◆ Source data ◆
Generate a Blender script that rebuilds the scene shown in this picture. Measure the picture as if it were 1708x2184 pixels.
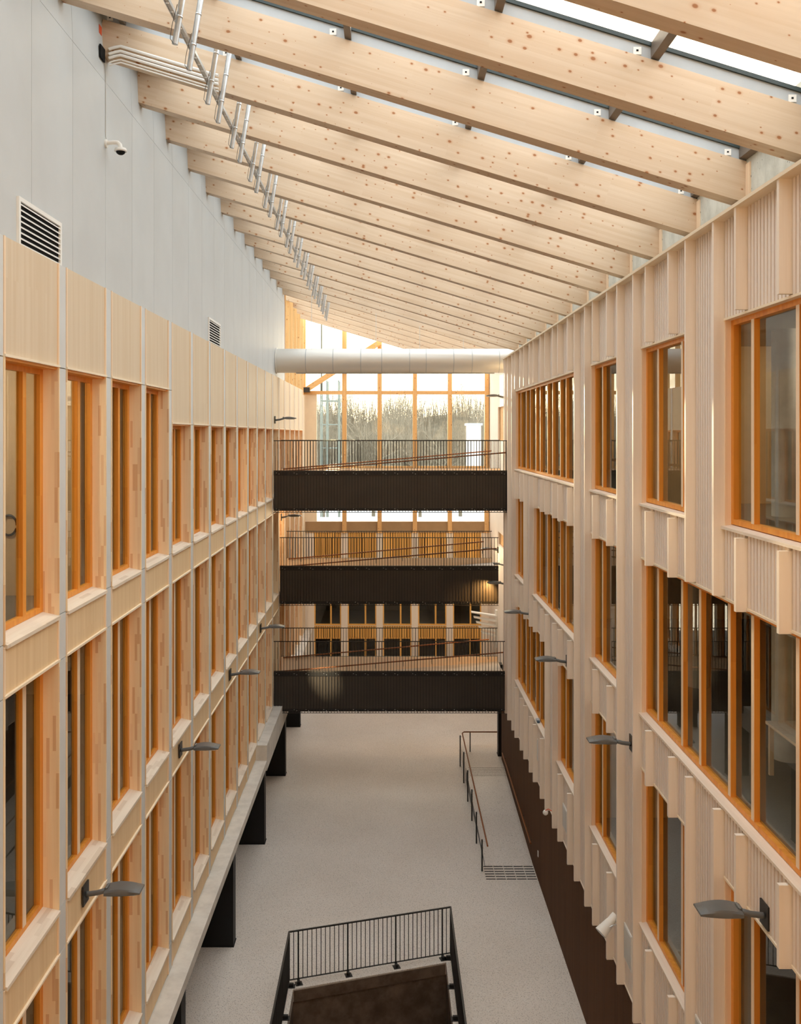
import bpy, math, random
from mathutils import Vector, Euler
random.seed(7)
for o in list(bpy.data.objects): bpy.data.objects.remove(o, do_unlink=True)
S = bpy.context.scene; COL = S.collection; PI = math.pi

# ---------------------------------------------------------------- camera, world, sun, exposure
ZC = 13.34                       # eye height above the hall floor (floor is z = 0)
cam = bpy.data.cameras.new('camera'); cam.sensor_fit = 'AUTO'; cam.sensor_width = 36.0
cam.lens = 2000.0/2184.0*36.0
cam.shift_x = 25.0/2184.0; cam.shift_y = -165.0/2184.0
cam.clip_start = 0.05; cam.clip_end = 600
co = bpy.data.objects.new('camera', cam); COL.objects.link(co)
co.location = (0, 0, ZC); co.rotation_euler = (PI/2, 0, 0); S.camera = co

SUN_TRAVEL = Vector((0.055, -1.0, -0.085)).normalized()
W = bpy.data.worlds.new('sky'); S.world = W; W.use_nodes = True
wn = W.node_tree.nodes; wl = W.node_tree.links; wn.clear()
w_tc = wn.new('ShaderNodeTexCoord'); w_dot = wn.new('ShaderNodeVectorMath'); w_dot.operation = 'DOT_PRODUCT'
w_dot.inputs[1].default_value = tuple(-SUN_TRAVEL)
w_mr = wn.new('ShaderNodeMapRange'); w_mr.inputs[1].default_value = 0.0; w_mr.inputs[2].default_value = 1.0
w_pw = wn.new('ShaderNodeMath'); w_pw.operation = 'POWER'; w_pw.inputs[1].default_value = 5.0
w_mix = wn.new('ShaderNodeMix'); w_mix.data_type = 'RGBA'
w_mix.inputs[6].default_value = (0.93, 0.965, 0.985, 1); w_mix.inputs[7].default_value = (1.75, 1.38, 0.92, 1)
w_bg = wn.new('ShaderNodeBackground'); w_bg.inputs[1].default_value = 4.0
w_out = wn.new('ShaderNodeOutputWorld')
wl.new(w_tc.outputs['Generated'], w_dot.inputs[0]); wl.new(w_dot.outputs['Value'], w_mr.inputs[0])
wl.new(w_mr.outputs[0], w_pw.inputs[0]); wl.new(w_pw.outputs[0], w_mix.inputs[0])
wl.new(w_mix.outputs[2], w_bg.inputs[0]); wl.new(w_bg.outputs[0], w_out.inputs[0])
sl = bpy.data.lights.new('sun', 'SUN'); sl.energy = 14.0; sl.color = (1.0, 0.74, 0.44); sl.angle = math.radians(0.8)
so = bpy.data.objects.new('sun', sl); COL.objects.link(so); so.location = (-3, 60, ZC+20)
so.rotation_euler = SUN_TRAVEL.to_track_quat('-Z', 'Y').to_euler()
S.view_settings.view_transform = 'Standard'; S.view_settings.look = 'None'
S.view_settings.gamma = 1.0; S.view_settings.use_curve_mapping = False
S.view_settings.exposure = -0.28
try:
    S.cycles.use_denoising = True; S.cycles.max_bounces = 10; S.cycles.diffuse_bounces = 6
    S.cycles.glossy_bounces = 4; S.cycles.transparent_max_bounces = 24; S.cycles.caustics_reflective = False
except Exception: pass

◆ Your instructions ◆
Reproduce exactly the run of lines that opens the listing and closes with the line holding "S = bpy.context.scene;". Pictures are excluded.

◆ Task answer ◆
Generate a Blender script that rebuilds the scene shown in this picture. Measure the picture as if it were 1708x2184 pixels.
import bpy, math, random
from mathutils import Vector, Euler
random.seed(7)
for o in list(bpy.data.objects): bpy.data.objects.remove(o, do_unlink=True)
S = bpy.context.scene; COL = S.collection; PI = math.pi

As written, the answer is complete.